Che dire di John Varley? Che, pur non essendo molto prolifico, è considerato uno degli autori più interessanti comparsi negli ultimi decenni? Che da molti viene accostato a Robert A. Heinlein, magari esagerando un po'? In realtà Varley, texano di Austin, classe 1947, è uno scrittore che ha attraversato mode e tendenze restando coerente con il proprio modo di concepire e scrivere fantascienza. Esordì nel 1977 con Linea Calda Ophicus, imponendosi subito all'attenzione del pubblico e della critica con la nomination ai Locus Award, e proseguì durante tutti gli anni Ottanta e Novanta, attraversando il cyberpunk e le nuove tendenze, vincendo premi (Hugo, Nebula, Locus, Prometheus e Endeavour) e continuando a scrivere fantascienza alla propria maniera.

In questi giorni Subterranean Press ha annunciato l'uscita della sua nuovissima antologia, disponibile dal prossimo aprile, Good-Bye Robinson Crusoe e Other Stories, a nove anni di distanza dall'ultima raccolta di storie brevi da lui pubblicata e a trentadue da The Persistence of Vision, antologia del 1978 entrata in qualche modo nella storia recente della fantascienza. L'antologia mette insieme racconti inediti e altri già apparsi in questi anni in altre antologie o su riviste, ma che hanno in comune l'ambientazione tra i pianeti in orbita al nostro sole, costruendo un mix  variegato di concetti e storie, in quello che lo stesso Varley definisce "Grand Tour del Sistema Solare".

Si va da The Funhouse Effect, centrato su una cometa meccanica diretta verso la corona solare, a Retrograde Summer, in cui viene raccontata una saga familiare sullo sfondo di un Mercurio instabile. Bagatelle è ambientato sulla città lunare Luna Dresden City, minacciata di devastazione da una bomba vivente, mentre In the Bowl fa precipitare lo spettatore su Venere e Good-Bye, Robinson Crusoe, il racconto che da il titolo alla raccolta, è ambientato sulla metropolitana di Plutone descritta con uno stile disneyano. The Black Hole Passes è l'unica storia ambientata nello spazio profondo; non mancano le riflessioni, in un certo senso vintage, sulla proliferazione nucleare, in The Manhattan Phone Book (Abridged), mentre The Unprocessed Word è addirittura una riflessione sul rapporto tra uno scrittore e l'evoluzione tecnologica.

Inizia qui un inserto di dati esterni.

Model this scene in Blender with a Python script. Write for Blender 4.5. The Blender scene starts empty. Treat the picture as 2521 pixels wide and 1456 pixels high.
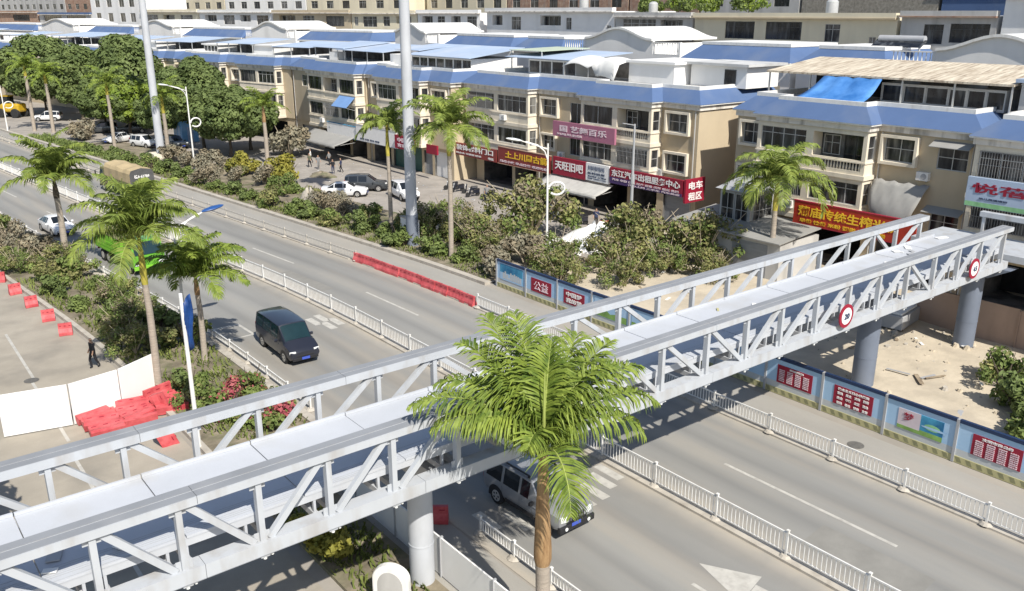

Come si vede, una raccolta di dodici storie diverse tra loro e difficilmente collegabili a un filone particolare, e che, quando arriveranno tra le mani del pubblico, potrebbero confermare che a quasi trentasei anni di distanza, la verve narrativa di Varley è ancora molto lontana dall'esaurirsi, così come la fantascienza può ancora dire molto anche a ventunesimo secolo ormai inoltrato.